↓
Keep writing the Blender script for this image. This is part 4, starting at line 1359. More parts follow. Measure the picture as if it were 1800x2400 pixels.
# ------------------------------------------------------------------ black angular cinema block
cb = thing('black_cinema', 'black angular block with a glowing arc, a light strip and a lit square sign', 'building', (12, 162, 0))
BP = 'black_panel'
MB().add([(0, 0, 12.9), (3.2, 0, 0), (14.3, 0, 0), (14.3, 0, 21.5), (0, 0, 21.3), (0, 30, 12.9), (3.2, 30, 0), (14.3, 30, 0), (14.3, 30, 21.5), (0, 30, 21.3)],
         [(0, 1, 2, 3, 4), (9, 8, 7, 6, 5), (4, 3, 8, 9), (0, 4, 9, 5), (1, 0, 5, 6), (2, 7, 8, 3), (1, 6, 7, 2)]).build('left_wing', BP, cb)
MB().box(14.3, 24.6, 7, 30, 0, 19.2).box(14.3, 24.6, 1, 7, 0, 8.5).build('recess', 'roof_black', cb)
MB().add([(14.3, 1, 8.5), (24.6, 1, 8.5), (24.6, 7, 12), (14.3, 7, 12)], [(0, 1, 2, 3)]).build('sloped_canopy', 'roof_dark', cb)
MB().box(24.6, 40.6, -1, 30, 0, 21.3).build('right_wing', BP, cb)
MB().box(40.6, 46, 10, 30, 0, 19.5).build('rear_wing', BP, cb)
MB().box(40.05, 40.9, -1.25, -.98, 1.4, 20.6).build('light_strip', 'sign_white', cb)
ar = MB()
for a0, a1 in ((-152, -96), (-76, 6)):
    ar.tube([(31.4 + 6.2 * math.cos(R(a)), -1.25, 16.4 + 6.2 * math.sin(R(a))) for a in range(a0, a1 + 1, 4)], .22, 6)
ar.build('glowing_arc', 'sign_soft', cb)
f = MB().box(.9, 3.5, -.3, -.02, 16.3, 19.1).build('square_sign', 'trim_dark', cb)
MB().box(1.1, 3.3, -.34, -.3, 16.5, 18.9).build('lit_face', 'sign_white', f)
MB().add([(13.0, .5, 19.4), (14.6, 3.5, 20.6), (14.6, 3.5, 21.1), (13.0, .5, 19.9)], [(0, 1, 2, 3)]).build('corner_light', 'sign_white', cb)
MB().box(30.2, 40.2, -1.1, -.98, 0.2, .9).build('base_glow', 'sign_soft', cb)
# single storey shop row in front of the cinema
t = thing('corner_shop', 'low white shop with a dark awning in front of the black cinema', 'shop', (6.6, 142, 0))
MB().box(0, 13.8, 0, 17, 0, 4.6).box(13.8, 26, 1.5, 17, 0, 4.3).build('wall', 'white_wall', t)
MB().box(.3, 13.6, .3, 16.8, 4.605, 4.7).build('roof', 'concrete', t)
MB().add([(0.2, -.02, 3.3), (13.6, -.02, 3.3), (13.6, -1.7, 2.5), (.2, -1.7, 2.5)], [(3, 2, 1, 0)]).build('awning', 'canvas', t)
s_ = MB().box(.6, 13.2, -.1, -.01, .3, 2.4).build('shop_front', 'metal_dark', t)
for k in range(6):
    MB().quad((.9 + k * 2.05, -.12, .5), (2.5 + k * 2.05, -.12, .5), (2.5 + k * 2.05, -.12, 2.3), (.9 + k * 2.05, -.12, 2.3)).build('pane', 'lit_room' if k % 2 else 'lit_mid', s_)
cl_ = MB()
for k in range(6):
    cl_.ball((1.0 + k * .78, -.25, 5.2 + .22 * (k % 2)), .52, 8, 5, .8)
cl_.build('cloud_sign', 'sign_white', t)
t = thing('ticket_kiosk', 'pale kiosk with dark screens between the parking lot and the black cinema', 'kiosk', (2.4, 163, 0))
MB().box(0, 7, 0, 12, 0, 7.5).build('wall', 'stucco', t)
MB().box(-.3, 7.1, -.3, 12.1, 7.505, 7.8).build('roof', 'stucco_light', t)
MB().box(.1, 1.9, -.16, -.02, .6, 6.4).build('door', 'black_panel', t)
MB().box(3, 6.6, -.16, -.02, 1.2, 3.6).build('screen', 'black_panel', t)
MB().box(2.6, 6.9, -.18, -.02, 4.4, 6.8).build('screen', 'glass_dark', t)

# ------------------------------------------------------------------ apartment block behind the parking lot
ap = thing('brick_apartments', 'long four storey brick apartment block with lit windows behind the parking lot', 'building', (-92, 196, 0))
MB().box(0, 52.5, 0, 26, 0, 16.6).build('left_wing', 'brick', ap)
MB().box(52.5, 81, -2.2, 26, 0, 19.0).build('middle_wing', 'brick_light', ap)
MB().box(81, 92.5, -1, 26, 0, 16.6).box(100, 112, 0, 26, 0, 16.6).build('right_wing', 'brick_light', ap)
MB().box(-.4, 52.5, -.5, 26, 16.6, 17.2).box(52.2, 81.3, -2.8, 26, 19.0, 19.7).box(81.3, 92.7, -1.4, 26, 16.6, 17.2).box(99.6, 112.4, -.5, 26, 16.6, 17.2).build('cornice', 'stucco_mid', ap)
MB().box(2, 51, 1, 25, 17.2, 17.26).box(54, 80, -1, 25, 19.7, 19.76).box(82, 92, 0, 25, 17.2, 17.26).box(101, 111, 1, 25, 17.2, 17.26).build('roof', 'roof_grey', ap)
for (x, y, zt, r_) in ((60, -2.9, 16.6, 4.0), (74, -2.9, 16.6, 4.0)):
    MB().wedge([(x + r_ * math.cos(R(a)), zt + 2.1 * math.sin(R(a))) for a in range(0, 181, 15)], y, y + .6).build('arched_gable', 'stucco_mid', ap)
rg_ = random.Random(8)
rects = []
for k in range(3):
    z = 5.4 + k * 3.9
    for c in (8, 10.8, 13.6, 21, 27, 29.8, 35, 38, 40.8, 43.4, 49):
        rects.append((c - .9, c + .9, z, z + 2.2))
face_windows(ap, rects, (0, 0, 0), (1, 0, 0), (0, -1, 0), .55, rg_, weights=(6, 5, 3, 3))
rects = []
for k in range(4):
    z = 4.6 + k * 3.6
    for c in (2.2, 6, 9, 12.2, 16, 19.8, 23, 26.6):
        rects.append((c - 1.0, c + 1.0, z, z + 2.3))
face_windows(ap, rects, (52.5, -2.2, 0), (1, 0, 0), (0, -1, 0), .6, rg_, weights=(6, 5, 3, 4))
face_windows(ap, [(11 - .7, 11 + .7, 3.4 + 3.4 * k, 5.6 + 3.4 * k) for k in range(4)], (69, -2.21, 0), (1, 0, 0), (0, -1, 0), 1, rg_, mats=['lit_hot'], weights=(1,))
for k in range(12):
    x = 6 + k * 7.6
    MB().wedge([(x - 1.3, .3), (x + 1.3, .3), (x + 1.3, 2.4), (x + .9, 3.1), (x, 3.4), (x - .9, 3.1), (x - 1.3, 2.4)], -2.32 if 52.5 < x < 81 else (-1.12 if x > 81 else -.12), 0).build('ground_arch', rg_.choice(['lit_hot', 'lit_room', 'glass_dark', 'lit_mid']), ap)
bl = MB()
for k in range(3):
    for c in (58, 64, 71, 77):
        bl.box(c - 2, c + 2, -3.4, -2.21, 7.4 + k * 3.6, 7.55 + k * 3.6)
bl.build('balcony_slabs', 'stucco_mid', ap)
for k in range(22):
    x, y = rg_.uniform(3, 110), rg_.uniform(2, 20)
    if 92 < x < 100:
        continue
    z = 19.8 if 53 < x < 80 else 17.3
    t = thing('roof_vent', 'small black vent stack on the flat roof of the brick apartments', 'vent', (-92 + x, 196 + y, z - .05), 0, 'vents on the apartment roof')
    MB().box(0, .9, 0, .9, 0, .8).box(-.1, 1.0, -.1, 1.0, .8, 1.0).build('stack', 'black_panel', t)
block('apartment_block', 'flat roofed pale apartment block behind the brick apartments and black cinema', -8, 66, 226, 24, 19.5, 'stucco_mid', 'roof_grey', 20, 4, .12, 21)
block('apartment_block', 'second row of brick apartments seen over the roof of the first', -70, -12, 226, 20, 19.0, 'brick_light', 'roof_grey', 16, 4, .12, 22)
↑
↓
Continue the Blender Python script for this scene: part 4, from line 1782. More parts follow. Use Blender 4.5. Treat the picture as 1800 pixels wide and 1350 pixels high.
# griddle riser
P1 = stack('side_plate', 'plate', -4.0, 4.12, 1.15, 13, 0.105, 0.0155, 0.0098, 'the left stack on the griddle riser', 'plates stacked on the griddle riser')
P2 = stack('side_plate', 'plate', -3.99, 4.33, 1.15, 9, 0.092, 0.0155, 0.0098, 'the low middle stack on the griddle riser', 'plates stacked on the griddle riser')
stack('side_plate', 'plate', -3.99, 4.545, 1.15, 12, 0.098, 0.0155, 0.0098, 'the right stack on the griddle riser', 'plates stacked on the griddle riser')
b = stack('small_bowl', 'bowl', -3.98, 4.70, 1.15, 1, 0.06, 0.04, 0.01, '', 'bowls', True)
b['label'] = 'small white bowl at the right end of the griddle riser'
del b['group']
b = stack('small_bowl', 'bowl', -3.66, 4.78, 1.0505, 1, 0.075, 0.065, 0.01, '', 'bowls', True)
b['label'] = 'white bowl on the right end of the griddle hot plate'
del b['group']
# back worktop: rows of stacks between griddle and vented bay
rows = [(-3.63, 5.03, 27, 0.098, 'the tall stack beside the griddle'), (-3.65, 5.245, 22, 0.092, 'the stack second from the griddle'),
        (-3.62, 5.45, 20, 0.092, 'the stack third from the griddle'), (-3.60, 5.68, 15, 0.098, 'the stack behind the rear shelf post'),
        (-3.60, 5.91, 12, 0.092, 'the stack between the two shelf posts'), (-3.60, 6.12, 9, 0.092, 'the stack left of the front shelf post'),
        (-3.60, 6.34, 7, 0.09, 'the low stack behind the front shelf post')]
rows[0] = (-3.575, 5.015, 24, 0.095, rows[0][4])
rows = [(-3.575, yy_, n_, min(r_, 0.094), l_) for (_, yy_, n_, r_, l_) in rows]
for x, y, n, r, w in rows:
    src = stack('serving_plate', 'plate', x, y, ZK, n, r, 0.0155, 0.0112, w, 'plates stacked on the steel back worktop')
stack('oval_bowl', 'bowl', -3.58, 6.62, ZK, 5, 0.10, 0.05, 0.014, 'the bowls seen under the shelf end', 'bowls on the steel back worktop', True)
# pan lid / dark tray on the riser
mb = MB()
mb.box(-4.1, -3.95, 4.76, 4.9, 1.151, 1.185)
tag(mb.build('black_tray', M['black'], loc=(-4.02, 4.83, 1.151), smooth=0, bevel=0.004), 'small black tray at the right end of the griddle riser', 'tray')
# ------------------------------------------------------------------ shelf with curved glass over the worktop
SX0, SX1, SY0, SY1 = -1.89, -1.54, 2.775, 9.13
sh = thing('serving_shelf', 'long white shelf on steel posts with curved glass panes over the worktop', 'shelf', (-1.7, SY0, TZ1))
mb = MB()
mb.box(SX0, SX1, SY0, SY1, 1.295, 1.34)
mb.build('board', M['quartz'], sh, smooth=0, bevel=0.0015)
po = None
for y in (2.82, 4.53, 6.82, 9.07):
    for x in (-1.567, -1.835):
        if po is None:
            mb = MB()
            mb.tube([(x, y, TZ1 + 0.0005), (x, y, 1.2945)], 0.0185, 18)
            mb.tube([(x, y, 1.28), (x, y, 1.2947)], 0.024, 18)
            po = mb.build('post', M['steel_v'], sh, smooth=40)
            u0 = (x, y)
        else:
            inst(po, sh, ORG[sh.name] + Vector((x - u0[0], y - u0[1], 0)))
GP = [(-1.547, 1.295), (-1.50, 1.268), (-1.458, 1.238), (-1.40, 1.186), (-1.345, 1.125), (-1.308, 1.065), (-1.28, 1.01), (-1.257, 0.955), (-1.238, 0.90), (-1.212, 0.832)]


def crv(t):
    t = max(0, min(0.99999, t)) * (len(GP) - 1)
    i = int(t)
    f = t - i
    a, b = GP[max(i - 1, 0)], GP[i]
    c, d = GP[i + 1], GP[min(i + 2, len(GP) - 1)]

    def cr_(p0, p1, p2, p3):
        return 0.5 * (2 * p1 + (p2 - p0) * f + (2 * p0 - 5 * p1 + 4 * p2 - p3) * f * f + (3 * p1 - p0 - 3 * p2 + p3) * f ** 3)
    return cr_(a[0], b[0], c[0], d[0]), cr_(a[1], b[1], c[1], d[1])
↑
→ **DESCRIPTION OF THE TASK**
Say how many lines in the listing above include "follow". Give nothing but the number.

→ **SOLUTION TO THIS EXERCISE**
2